Oil CEOs are in Washington, D.C. today, defending the $4 billion they get in government subsidies. Thing is, that cash doesn't make gas any cheaper.

Today in the Senate, Majority leader Harry Reid is kicking off an assault on the roughly $4 billion per year of subsidies granted to the oil industry. Rather then redirect that money to programs that will actually cut our oil demand, immediately save American families money, and more efficiently ease gas prices (as we suggested), Reid is putting that $4 billion back in our national coffers, and daring Republicans to vote against reducing the deficit.

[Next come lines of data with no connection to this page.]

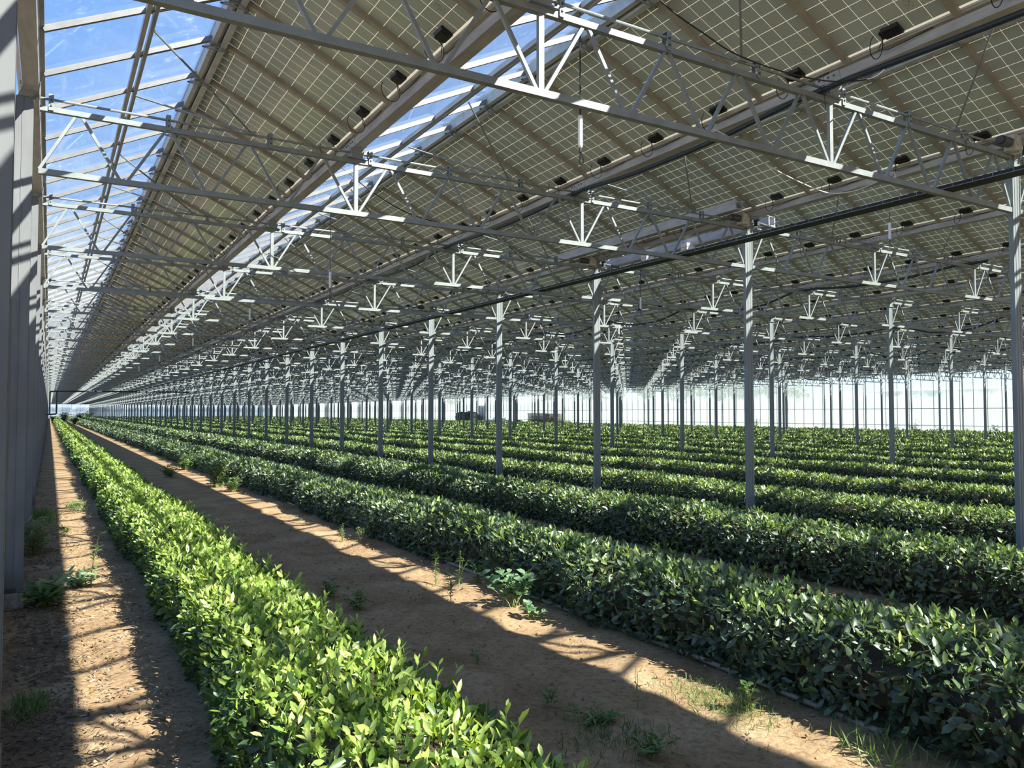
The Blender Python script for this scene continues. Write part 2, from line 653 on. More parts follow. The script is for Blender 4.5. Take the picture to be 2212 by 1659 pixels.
def make_hedge(i, xc, half, h, y0, y1, young, mat):
    """one row: every leaf is geometry; leaves get larger and fewer with distance from the aisle's near end"""
    seed = 100 + i
    r = np.random.default_rng(seed)
    root = empty('tea_hedge', (xc, y0, 0))
    # woody inside
    ys = np.concatenate([np.arange(y0, min(y1, 40), 0.35), np.arange(max(y0, 40), y1 + 1, 2.5)])
    tt = np.linspace(0.02, 0.98, 15)
    px, pz, _, _ = hedge_profile(tt)
    hw = half * (1 + wob(ys, seed, 0.10)) * 0.80
    hh = h * (1 + wob(ys, seed + 1, 0.05)) * 0.84
    cx = wob(ys, seed + 2, 0.035)
    V = np.stack([px[None] * hw[:, None] + cx[:, None], np.repeat(ys[:, None] - y0, 15, 1), pz[None] * hh[:, None] + 0.03], 2)
    V += r.normal(0, 0.02, V.shape)
    V[:, :, 2] = np.maximum(V[:, :, 2], 0.02)
    ny = len(ys)
    idx = np.arange(ny * 15).reshape(ny, 15)
    q = np.stack([idx[:-1, :-1], idx[:-1, 1:], idx[1:, 1:], idx[1:, :-1]], 2).reshape(-1, 4)
    link('branches', np_mesh('branches', V.reshape(-1, 3), [q], M['bark']), root)
    # leaves
    VV, PP3, PP4, AG = [], [], [], []
    nb = 0
    edges = [y0]
    y = y0
    while y < y1:
        d = max(math.hypot(xc, y), 0.5)
        y += max(0.5, min(6, d * 0.10))
        edges.append(min(y, y1))
    for a, b in zip(edges[:-1], edges[1:]):
        ym = (a + b) / 2
        d = math.hypot(xc, ym)
        if not in_frame([(xc + sx * half, yy, zz) for sx in (-1, 0, 1) for yy in (a, b) for zz in (0, h)], 260):
            if d > 9:
                continue
        l0 = 0.063 if i == 0 else (0.074 if d < 11 else 0.066)
        Lm = l0 if d < 11 else l0 * (d / 11) ** 0.62
        fine = d < 13
        cover = 1.55 if d < 20 else (1.4 if d < 50 else 1.15)
        length_prof = 2 * h + 2 * half - 0.25
        n = int(cover / (0.28 * Lm * Lm) * length_prof * (b - a))
        if n < 8:
            n = 8
        t = np.interp(r.uniform(0, 1, n), _s, _T)
        px, pz, nx, nz = hedge_profile(t)
        yy = r.uniform(a, b, n)
        depth = 1 - np.abs(r.normal(0, 0.09, n))
        depth = np.clip(depth, 0.72, 1.0)
        hw = half * (1 + wob(yy, seed, 0.10)) * depth
        hh = h * (1 + wob(yy, seed + 1, 0.05)) * depth
        top = np.clip((pz - 0.72) / 0.25, 0, 1)
        spike = 0
        P = np.stack([px * hw + wob(yy, seed + 2, 0.035), yy - y0, np.maximum(pz * hh + spike, 0.04)], 1)
        nrm = unit(np.stack([nx, np.zeros(n), nz + 0.05], 1))
        rnd = unit(r.normal(0, 1, (n, 3)))
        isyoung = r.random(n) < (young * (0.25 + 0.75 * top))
        upv = np.array([[0, 0, 1.0]])
        wup = np.where(isyoung, 0.6, 0.15)[:, None]
        D = nrm * 0.4 + upv * wup + rnd * 0.95
        D = unit(D)
        LN = unit(nrm * 0.6 + rnd[::-1] * 0.8 + np.array([[0.1, -0.25, 0.35]]))
        ln = Lm * r.uniform(0.65, 1.35, n) * np.where(isyoung, 0.9, 1.08)
        wd = ln * r.uniform(0.38, 0.50, n)
        v, polys, k = leaves_geo(P, D, LN, ln, wd, r.uniform(-0.05, 0.22, n), fine)
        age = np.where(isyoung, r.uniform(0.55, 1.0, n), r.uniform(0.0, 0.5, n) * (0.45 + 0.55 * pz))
        if d < 13 and fine:
            # shoots standing proud of the clipped top: stem with leaves and a bud
            ns = int((26 if i == 0 else 15) * (b - a) * 2 * half)
            t0 = r.uniform(0.22, 0.78, ns)
            qx, qz, qnx, qnz = hedge_profile(t0)
            sy = r.uniform(a, b, ns)
            B = np.stack([qx * half * 0.93, sy - y0, qz * h * 0.93], 1)
            A = unit(np.stack([qnx * 0.5, np.zeros(ns), np.ones(ns)], 1) + r.normal(0, 0.28, (ns, 3)))
            H = r.uniform(0.07, 0.19 if i == 0 else 0.15, ns)
            nl = 5
            fr = np.tile(np.linspace(0.35, 1.0, nl), ns)
            rep_ = np.repeat(np.arange(ns), nl)
            SP = B[rep_] + A[rep_] * (H[rep_] * fr)[:, None]
            az = np.tile(np.arange(nl) * 2.4, ns) + r.uniform(0, 6.28, ns)[rep_]
            side = np.stack([np.cos(az), np.sin(az), np.zeros(ns * nl)], 1)
            SD = unit(A[rep_] * (0.35 + 0.75 * fr)[:, None] + side * (1.05 - 0.5 * fr)[:, None])
            sl = (0.068 if i == 0 else 0.066) * r.uniform(0.7, 1.15, ns * nl) * (1.12 - 0.5 * (fr > 0.9))
            v2, p2, k2 = leaves_geo(SP, SD, unit(A[rep_] - SD * 0.3 + r.normal(0, .25, (ns * nl, 3))), sl, sl * r.uniform(0.34, 0.46, ns * nl), r.uniform(-0.05, 0.25, ns * nl), True)
            ag2 = np.repeat(np.clip((0.55 if i == 0 else 0.35) + 0.4 * fr + r.normal(0, 0.12, ns * nl), 0.1, 1), k2)
            # stems: three-sided slivers
            e1 = unit(np.cross(A, np.array([[0.3, 1, 0.1]])))
            e2 = np.cross(A, e1)
            w_ = 0.0022
            ring = lambda c, q: [c + e1 * q, c - e1 * q * 0.5 + e2 * q * 0.87, c - e1 * q * 0.5 - e2 * q * 0.87]
            T_ = B + A * H[:, None]
            v3 = np.stack(ring(B - A * 0.05, w_) + ring(T_, w_ * 0.5), 1).reshape(-1, 3)
            bb = (np.arange(ns) * 6)[:, None]
            p3 = np.concatenate([bb + np.array([[0, 1, 4, 3]]), bb + np.array([[1, 2, 5, 4]]), bb + np.array([[2, 0, 3, 5]])])
            for p in p2:
                polys.append(p + len(v))
            polys.append(p3 + len(v) + len(v2))
            v = np.concatenate([v, v2, v3])
            age_v = np.concatenate([np.repeat(age, k), ag2, np.full(len(v3), 0.75)])
        else:
            age_v = np.repeat(age, k)
        VV.append(v)
        AG.append(age_v)
        for p in polys:
            (PP3 if p.shape[1] == 3 else PP4).append(p + nb)
        nb += len(v)
    polys = [np.concatenate(PP3)]
    if PP4:
        polys.append(np.concatenate(PP4))
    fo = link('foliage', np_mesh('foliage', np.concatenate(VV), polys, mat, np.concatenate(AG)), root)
    return root


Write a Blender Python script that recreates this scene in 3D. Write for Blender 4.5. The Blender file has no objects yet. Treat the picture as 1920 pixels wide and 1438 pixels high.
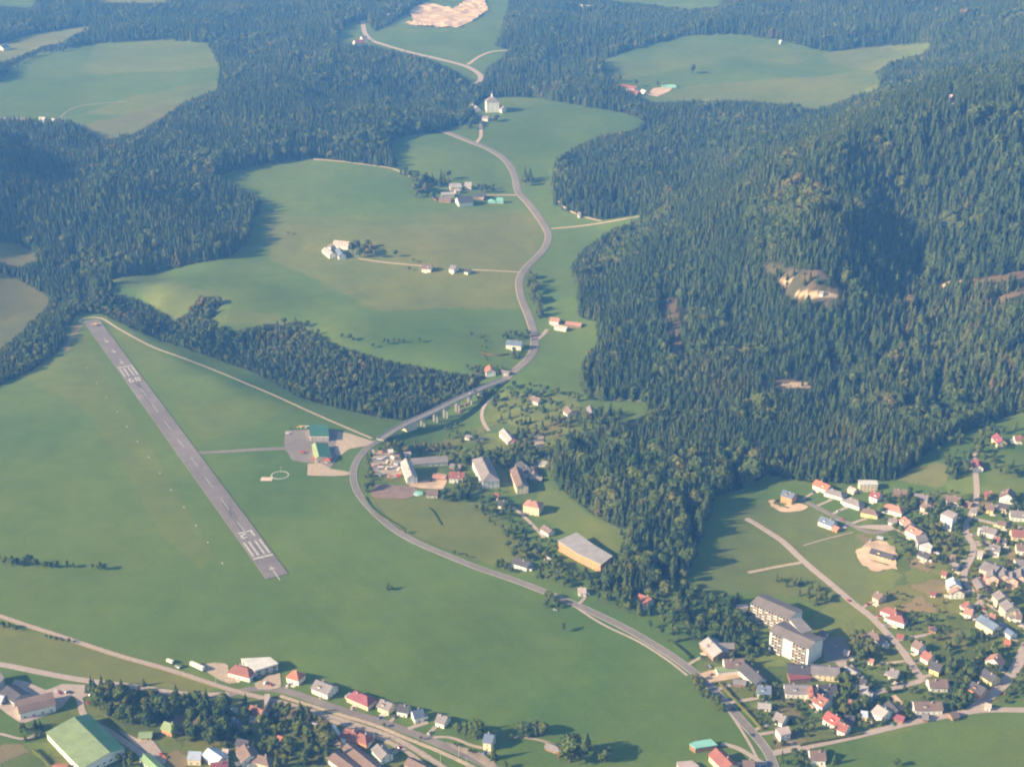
import bpy, bmesh, math, random
import numpy as np
from mathutils import Vector, Matrix, noise as mnoise
rnd = random.Random(7)
NP = np.random.default_rng(11)
SC = bpy.context.scene
COL = SC.collection

# ---------------------------------------------------------------- camera
F, PITCH, CAM_H = 2550.0, math.radians(22.18), 678.0
cam_d = bpy.data.cameras.new('camera')
cam = bpy.data.objects.new('camera', cam_d)
COL.objects.link(cam)
cam.location = (0, 0, CAM_H)
cam.rotation_euler = (math.radians(90) - PITCH, 0, 0)
cam_d.sensor_width = 36.0
cam_d.lens = F / 1920.0 * 36.0
cam_d.clip_start = 5.0
cam_d.clip_end = 60000.0
SC.camera = cam

# ---------------------------------------------------------------- sky, sun, exposure
SUN_EL, SUN_AZ = 24.0, 17.0          # elevation; the light travels towards +x turned SUN_AZ degrees to +y
world = bpy.data.worlds.new('World')
SC.world = world
world.use_nodes = True
wn = world.node_tree
wn.nodes.clear()
sky = wn.nodes.new('ShaderNodeTexSky')
sky.sky_type = 'NISHITA'
sky.sun_disc = False
sky.sun_elevation = math.radians(SUN_EL)
sky.sun_rotation = math.radians(270.0 - SUN_AZ)
sky.altitude = 800.0
bg = wn.nodes.new('ShaderNodeBackground')
bg.inputs['Strength'].default_value = 0.10
wo = wn.nodes.new('ShaderNodeOutputWorld')
wn.links.new(sky.outputs[0], bg.inputs[0])
wn.links.new(bg.outputs[0], wo.inputs[0])
sun_d = bpy.data.lights.new('sun', 'SUN')
sun_d.energy = 5.0
sun_d.angle = math.radians(0.53)
sun_d.color = (1.0, 0.90, 0.78)
sun = bpy.data.objects.new('sun', sun_d)
COL.objects.link(sun)
az, el = math.radians(SUN_AZ), math.radians(SUN_EL)
LD = Vector((math.cos(az) * math.cos(el), math.sin(az) * math.cos(el), -math.sin(el)))
sun.rotation_euler = LD.to_track_quat('-Z', 'Y').to_euler()
sun.location = (-2000, 0, 2000)
SC.view_settings.view_transform = 'Standard'
SC.view_settings.look = 'None'
SC.view_settings.exposure = 0.90
SC.view_settings.gamma = 1.0
SC.view_settings.use_curve_mapping = False
SC.cycles.pixel_filter_type = 'BLACKMAN_HARRIS'
SC.cycles.filter_width = 2.1
SC.cycles.use_adaptive_sampling = False
SC.cycles.use_denoising = True
SC.cycles.max_bounces = 4
SC.cycles.diffuse_bounces = 2
SC.cycles.volume_bounces = 0
SC.cycles.transparent_max_bounces = 8

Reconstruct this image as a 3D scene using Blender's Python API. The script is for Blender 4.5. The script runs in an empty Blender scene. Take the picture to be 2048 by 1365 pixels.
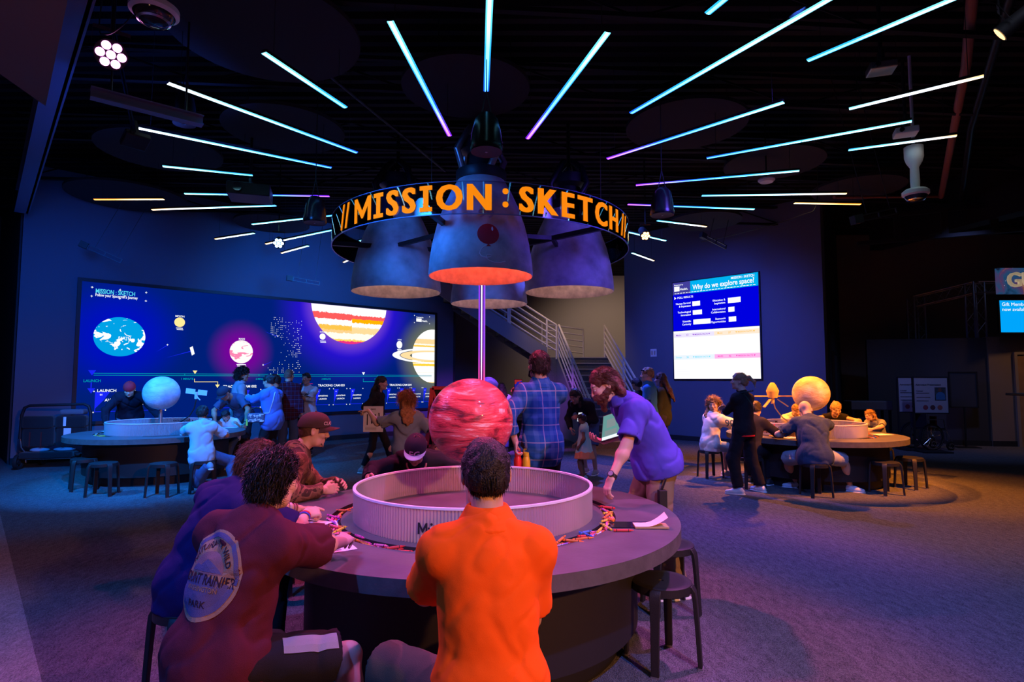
import bpy, math, random
import numpy as np
from mathutils import Matrix, Vector
from mathutils.bvhtree import BVHTree

scene = bpy.context.scene
COL = scene.collection
PI = math.pi
rnd = random.Random(7)

# ------------------------------------------------------------------ camera
EYE = 1.65
cam_data = bpy.data.cameras.new('camera')
cam_data.sensor_width = 36.0
cam_data.lens = 36.0 * 1160.0 / 2048.0
cam_data.clip_end = 200
cam = bpy.data.objects.new('camera', cam_data)
cam.location = (0, 0, EYE)
cam.rotation_euler = (PI / 2 + math.atan(78 / 1160.0), 0, 0)
COL.objects.link(cam)
scene.camera = cam

# ------------------------------------------------------------------ world, view
world = bpy.data.worlds.new('dim_hall')
scene.world = world
world.use_nodes = True
world.node_tree.nodes['Background'].inputs[0].default_value = (0.10, 0.16, 0.55, 1)
world.node_tree.nodes['Background'].inputs[1].default_value = 0.012
scene.view_settings.view_transform = 'Standard'
scene.view_settings.look = 'None'
scene.view_settings.exposure = 0.15
scene.view_settings.gamma = 1.0
scene.view_settings.use_curve_mapping = False
scene.cycles.max_bounces = 6
scene.cycles.diffuse_bounces = 2
scene.cycles.glossy_bounces = 3
scene.cycles.transparent_max_bounces = 16
scene.cycles.sample_clamp_indirect = 4.0
scene.cycles.sample_clamp_direct = 30.0

# ------------------------------------------------------------------ stage lamps hung from the ceiling, with fill spots added among them
def spot(name, loc, target, color, watts, angle, blend=0.35, radius=0.07):
    d = bpy.data.lights.new(name, 'SPOT')
    d.color = color; d.energy = watts; d.spot_size = math.radians(angle)
    d.spot_blend = blend; d.shadow_soft_size = radius
    o = bpy.data.objects.new(name, d)
    o.location = loc
    o.rotation_euler = (Vector(target) - Vector(loc)).to_track_quat('-Z', 'Y').to_euler()
    COL.objects.link(o)
    return o

CEN = (-0.5, 9.55)                       # centre of the hall's starburst
TABLES = {'red': (-0.255, 3.98), 'blue': (-6.05, 10.05), 'amber': (4.98, 9.70), 'violet': (-0.62, 15.1)}
R_TOP = 1.34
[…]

Fans of oil subsidies (and their conservative media echo chamber) have been arguing that they help keep gas prices down. Plenty of economists, journalists, policy wonks, and bloggers have been making the case that that is simply wrong. But yesterday, the impartial, non-partisan Congressional Research Service presented their research on the subject to Senator Reid. The CRS memo (PDF) further affirms the idea that subsidies don't have much of anything to do with gas prices. After evaluating all five of the major subsidies and tax breaks granted to the oil industry, the CSR determines:

Even if the changes in taxes did impact domestic, or overseas exploration and development activity, that does not necessarily imply that less oil would be available in the U.S. market. More might be imported, with little or no effect on gasoline prices.

Political unrest, expectations effects on financial markets, macroeconomic growth trends, the value of the dollar and a host other factors have contributed to fluctuations in the price of oil and gasoline. Any effect due to changes in the tax treatment of the oil industry would be hard to separate from the changes due to other factors, given the size of the relative magnitudes.

Whoever argues that subsidies to oil giants helps keep gas prices down is lying. All they do is go right to the coffers of the most profitable companies in the world, and to the pockets of their CEOs.